==== INFORMATION SUPPLIED ====
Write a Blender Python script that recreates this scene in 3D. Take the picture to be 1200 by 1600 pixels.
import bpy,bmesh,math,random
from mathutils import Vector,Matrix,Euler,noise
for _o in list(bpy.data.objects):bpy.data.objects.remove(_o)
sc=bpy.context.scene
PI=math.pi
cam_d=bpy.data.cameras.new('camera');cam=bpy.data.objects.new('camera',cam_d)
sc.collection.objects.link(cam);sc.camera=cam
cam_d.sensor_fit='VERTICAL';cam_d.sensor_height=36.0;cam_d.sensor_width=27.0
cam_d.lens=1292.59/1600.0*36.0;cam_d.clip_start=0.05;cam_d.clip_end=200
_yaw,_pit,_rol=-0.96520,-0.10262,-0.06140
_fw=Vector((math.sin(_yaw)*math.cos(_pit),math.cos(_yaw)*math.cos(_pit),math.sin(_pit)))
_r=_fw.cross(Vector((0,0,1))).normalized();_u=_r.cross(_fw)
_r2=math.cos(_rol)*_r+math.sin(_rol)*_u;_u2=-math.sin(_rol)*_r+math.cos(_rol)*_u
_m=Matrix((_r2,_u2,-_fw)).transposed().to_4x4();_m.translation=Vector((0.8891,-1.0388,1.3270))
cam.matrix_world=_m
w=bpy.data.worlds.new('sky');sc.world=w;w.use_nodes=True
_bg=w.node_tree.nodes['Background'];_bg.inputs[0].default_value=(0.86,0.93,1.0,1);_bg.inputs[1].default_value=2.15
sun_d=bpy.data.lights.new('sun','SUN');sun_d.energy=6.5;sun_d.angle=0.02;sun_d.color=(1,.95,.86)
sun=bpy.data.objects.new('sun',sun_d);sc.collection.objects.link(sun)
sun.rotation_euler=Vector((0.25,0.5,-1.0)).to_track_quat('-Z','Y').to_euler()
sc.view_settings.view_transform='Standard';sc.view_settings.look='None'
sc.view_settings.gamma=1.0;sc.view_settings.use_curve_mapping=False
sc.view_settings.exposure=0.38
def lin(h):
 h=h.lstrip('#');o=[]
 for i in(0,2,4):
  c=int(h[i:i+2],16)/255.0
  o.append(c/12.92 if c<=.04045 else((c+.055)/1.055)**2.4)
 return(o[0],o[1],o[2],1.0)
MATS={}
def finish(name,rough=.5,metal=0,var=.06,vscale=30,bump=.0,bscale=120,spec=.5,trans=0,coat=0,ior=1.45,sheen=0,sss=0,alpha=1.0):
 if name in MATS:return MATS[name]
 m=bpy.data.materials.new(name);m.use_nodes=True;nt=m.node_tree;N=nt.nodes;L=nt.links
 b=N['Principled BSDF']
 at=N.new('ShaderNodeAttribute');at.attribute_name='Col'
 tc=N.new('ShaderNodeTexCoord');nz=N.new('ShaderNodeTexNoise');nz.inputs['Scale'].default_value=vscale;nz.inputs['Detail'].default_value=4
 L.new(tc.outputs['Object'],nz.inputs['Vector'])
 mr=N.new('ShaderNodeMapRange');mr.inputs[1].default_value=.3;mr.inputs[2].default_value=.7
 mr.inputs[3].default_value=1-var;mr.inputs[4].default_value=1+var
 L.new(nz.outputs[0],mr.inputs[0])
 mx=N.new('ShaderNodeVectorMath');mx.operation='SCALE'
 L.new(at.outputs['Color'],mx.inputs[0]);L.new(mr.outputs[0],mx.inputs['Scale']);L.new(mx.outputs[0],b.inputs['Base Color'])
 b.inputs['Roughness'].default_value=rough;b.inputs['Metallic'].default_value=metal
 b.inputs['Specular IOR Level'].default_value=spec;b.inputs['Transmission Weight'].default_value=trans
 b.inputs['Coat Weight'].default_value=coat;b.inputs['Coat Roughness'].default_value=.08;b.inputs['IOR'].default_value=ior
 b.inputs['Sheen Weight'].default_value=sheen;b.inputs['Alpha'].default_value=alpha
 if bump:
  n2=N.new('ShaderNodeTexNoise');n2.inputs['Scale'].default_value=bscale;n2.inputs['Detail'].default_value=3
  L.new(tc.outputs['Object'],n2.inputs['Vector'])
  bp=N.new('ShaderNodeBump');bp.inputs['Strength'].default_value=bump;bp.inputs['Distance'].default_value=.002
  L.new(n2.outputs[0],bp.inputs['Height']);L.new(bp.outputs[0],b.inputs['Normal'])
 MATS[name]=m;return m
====
* **WORK TO COMPLETE**
Copy down the whole of the data above, matching it exactly.

* **REPLY TO THE EXERCISE**
Write a Blender Python script that recreates this scene in 3D. Take the picture to be 1200 by 1600 pixels.
import bpy,bmesh,math,random
from mathutils import Vector,Matrix,Euler,noise
for _o in list(bpy.data.objects):bpy.data.objects.remove(_o)
sc=bpy.context.scene
PI=math.pi
cam_d=bpy.data.cameras.new('camera');cam=bpy.data.objects.new('camera',cam_d)
sc.collection.objects.link(cam);sc.camera=cam
cam_d.sensor_fit='VERTICAL';cam_d.sensor_height=36.0;cam_d.sensor_width=27.0
cam_d.lens=1292.59/1600.0*36.0;cam_d.clip_start=0.05;cam_d.clip_end=200
_yaw,_pit,_rol=-0.96520,-0.10262,-0.06140
_fw=Vector((math.sin(_yaw)*math.cos(_pit),math.cos(_yaw)*math.cos(_pit),math.sin(_pit)))
_r=_fw.cross(Vector((0,0,1))).normalized();_u=_r.cross(_fw)
_r2=math.cos(_rol)*_r+math.sin(_rol)*_u;_u2=-math.sin(_rol)*_r+math.cos(_rol)*_u
_m=Matrix((_r2,_u2,-_fw)).transposed().to_4x4();_m.translation=Vector((0.8891,-1.0388,1.3270))
cam.matrix_world=_m
w=bpy.data.worlds.new('sky');sc.world=w;w.use_nodes=True
_bg=w.node_tree.nodes['Background'];_bg.inputs[0].default_value=(0.86,0.93,1.0,1);_bg.inputs[1].default_value=2.15
sun_d=bpy.data.lights.new('sun','SUN');sun_d.energy=6.5;sun_d.angle=0.02;sun_d.color=(1,.95,.86)
sun=bpy.data.objects.new('sun',sun_d);sc.collection.objects.link(sun)
sun.rotation_euler=Vector((0.25,0.5,-1.0)).to_track_quat('-Z','Y').to_euler()
sc.view_settings.view_transform='Standard';sc.view_settings.look='None'
sc.view_settings.gamma=1.0;sc.view_settings.use_curve_mapping=False
sc.view_settings.exposure=0.38
def lin(h):
 h=h.lstrip('#');o=[]
 for i in(0,2,4):
  c=int(h[i:i+2],16)/255.0
  o.append(c/12.92 if c<=.04045 else((c+.055)/1.055)**2.4)
 return(o[0],o[1],o[2],1.0)
MATS={}
def finish(name,rough=.5,metal=0,var=.06,vscale=30,bump=.0,bscale=120,spec=.5,trans=0,coat=0,ior=1.45,sheen=0,sss=0,alpha=1.0):
 if name in MATS:return MATS[name]
 m=bpy.data.materials.new(name);m.use_nodes=True;nt=m.node_tree;N=nt.nodes;L=nt.links
 b=N['Principled BSDF']
 at=N.new('ShaderNodeAttribute');at.attribute_name='Col'
 tc=N.new('ShaderNodeTexCoord');nz=N.new('ShaderNodeTexNoise');nz.inputs['Scale'].default_value=vscale;nz.inputs['Detail'].default_value=4
 L.new(tc.outputs['Object'],nz.inputs['Vector'])
 mr=N.new('ShaderNodeMapRange');mr.inputs[1].default_value=.3;mr.inputs[2].default_value=.7
 mr.inputs[3].default_value=1-var;mr.inputs[4].default_value=1+var
 L.new(nz.outputs[0],mr.inputs[0])
 mx=N.new('ShaderNodeVectorMath');mx.operation='SCALE'
 L.new(at.outputs['Color'],mx.inputs[0]);L.new(mr.outputs[0],mx.inputs['Scale']);L.new(mx.outputs[0],b.inputs['Base Color'])
 b.inputs['Roughness'].default_value=rough;b.inputs['Metallic'].default_value=metal
 b.inputs['Specular IOR Level'].default_value=spec;b.inputs['Transmission Weight'].default_value=trans
 b.inputs['Coat Weight'].default_value=coat;b.inputs['Coat Roughness'].default_value=.08;b.inputs['IOR'].default_value=ior
 b.inputs['Sheen Weight'].default_value=sheen;b.inputs['Alpha'].default_value=alpha
 if bump:
  n2=N.new('ShaderNodeTexNoise');n2.inputs['Scale'].default_value=bscale;n2.inputs['Detail'].default_value=3
  L.new(tc.outputs['Object'],n2.inputs['Vector'])
  bp=N.new('ShaderNodeBump');bp.inputs['Strength'].default_value=bump;bp.inputs['Distance'].default_value=.002
  L.new(n2.outputs[0],bp.inputs['Height']);L.new(bp.outputs[0],b.inputs['Normal'])
 MATS[name]=m;return m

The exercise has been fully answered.